Developing national shipping lines, the chair argued, would enhance South Africa’s control over its trade routes and “reduce vulnerability to global shipping decisions.”
According to Transnet Port Terminals (TPT), South Africa ranks as the second-largest global citrus producer after Spain, exporting to over 100 markets including the US, via container terminals in Durban, Port Elizabeth and Cape Town.
“With a 30.1% year-on-year increase, Cape Town Container Terminal (CTCT) continues to shine as a leading citrus hub, keeping exports fresh and efficient.
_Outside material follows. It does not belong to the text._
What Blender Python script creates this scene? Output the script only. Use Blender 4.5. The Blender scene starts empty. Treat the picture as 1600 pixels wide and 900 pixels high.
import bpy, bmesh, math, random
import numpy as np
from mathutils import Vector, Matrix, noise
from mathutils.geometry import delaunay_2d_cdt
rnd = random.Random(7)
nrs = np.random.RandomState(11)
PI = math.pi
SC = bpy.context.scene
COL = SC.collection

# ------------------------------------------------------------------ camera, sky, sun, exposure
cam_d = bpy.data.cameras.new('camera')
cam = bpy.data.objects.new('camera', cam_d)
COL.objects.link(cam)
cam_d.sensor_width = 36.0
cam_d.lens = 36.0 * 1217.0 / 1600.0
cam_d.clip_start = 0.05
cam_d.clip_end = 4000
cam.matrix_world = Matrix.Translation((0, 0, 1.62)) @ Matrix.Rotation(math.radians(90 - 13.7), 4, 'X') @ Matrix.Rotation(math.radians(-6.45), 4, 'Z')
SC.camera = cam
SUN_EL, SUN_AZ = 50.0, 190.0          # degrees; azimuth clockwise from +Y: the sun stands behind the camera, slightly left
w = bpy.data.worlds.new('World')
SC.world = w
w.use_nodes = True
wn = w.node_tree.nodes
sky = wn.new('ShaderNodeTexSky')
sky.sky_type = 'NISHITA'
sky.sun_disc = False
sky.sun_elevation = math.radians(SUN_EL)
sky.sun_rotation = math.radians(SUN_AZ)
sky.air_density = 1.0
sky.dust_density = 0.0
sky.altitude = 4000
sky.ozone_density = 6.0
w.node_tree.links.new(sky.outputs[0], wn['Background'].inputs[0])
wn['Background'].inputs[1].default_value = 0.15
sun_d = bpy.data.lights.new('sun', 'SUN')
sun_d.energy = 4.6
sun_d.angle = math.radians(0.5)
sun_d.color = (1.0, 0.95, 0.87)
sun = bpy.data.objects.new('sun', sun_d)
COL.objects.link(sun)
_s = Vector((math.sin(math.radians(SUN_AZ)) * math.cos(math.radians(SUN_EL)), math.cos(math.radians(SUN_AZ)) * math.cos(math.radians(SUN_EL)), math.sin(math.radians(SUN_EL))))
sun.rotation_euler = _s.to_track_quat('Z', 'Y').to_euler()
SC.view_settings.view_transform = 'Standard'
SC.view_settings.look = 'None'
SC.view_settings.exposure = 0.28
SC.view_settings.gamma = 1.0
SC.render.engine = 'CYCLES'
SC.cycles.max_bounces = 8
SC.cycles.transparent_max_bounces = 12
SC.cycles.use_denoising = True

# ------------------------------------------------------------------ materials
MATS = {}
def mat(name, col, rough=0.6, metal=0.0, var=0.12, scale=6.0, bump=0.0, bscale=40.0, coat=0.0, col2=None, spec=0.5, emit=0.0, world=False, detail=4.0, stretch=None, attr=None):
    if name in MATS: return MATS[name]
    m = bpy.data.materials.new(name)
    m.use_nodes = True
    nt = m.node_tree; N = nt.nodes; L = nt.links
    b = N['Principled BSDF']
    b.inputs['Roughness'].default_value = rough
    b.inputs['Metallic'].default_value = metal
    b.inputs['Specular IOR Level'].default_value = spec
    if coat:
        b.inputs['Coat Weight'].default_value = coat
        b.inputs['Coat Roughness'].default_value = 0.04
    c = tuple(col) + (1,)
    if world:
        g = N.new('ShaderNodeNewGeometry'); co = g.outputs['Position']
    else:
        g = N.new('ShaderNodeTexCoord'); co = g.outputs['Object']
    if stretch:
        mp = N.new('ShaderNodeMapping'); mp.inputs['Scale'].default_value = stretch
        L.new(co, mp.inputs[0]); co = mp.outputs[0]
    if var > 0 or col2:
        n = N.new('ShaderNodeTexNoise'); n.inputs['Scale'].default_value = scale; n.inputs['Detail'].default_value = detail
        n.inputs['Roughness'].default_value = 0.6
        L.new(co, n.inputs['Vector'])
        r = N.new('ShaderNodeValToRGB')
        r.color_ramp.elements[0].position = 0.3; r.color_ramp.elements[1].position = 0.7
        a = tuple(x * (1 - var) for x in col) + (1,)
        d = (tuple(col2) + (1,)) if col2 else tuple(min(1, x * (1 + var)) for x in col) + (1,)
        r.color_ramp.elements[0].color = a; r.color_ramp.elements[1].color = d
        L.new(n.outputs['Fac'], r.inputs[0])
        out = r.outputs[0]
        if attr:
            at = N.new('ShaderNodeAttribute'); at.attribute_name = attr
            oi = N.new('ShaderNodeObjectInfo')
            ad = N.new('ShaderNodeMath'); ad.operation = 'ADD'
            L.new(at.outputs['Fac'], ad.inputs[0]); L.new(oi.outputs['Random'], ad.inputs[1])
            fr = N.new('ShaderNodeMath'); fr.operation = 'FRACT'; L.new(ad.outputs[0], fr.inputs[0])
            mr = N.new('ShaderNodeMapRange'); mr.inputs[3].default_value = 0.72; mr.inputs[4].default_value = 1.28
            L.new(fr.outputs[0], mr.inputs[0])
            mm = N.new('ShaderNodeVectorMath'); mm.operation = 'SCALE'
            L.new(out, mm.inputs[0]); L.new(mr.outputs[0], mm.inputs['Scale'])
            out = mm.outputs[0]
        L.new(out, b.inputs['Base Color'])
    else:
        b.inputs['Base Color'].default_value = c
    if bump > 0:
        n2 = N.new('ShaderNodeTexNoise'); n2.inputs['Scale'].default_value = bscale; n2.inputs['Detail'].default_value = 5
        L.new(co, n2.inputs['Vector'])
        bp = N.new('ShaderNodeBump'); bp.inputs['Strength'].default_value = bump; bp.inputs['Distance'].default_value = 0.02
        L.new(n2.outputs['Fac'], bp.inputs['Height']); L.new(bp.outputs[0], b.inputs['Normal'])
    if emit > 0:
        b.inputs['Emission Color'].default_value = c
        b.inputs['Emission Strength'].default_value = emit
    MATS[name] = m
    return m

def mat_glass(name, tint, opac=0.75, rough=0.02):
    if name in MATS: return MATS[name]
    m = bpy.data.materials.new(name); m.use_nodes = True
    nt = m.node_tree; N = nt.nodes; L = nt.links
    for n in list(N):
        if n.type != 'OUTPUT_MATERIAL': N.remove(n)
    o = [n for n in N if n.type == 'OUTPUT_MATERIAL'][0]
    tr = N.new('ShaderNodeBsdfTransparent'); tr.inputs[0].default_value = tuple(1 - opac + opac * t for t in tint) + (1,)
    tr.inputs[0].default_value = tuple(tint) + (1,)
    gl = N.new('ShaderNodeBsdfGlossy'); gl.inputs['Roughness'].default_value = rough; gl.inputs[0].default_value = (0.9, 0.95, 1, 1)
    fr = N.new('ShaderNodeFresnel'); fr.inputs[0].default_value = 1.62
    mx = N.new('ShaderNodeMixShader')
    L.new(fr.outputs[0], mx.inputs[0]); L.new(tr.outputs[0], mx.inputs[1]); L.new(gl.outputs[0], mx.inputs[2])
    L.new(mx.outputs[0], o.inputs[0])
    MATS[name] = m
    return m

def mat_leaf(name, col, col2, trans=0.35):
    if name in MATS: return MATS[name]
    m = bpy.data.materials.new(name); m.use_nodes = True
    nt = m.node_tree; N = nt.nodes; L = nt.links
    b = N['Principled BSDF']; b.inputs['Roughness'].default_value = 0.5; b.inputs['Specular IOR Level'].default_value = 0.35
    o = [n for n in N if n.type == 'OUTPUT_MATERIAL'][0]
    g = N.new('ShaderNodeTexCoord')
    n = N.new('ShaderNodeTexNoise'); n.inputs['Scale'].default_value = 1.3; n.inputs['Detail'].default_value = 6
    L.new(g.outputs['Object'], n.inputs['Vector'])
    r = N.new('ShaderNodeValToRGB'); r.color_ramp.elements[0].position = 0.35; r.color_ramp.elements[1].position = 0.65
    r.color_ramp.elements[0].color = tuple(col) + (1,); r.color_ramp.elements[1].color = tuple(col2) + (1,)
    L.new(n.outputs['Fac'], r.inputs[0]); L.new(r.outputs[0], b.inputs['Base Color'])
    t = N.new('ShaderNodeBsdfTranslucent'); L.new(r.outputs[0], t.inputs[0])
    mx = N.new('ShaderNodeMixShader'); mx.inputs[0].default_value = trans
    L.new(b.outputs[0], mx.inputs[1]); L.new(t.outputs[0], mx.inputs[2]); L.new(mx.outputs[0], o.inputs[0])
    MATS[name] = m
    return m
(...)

CTCT is the main export point for citrus coming from the Western Cape regions like Citrusdal, Ceres, and Grabouw,” TPT noted in a statement on July 28.
With Maersk – one of the world’s largest container shipping companies in the world – out of the picture, South Africa exports may have to be rerouted through Europe, introducing a host of additional expenses.
Serrari Group reports that Maersk’s direct shipping routes from South Africa to the US “typically took four to six weeks,” and with the rerouting via European shipping hubs, “these transit times are expected to lengthen by an additional two to three weeks, stretching total delivery times to six to eight weeks or more.”
The length of routes will among others, lead to increased fuel and handling costs, elevated freight rates and increased shipping fees.
Maersk’s move coincides with escalating diplomatic tensions between the US and South Africa, with President Donald Trump’s administration recently threatening to review South Africa’s eligibility under the crucial African Growth and Opportunity Act (AGOA).
AGOA was enacted in 2000 as a US economic policy and commercial engagement with Africa, hinged on providing eligible sub-Saharan African countries with duty-free access to the US market for over 1,800 products.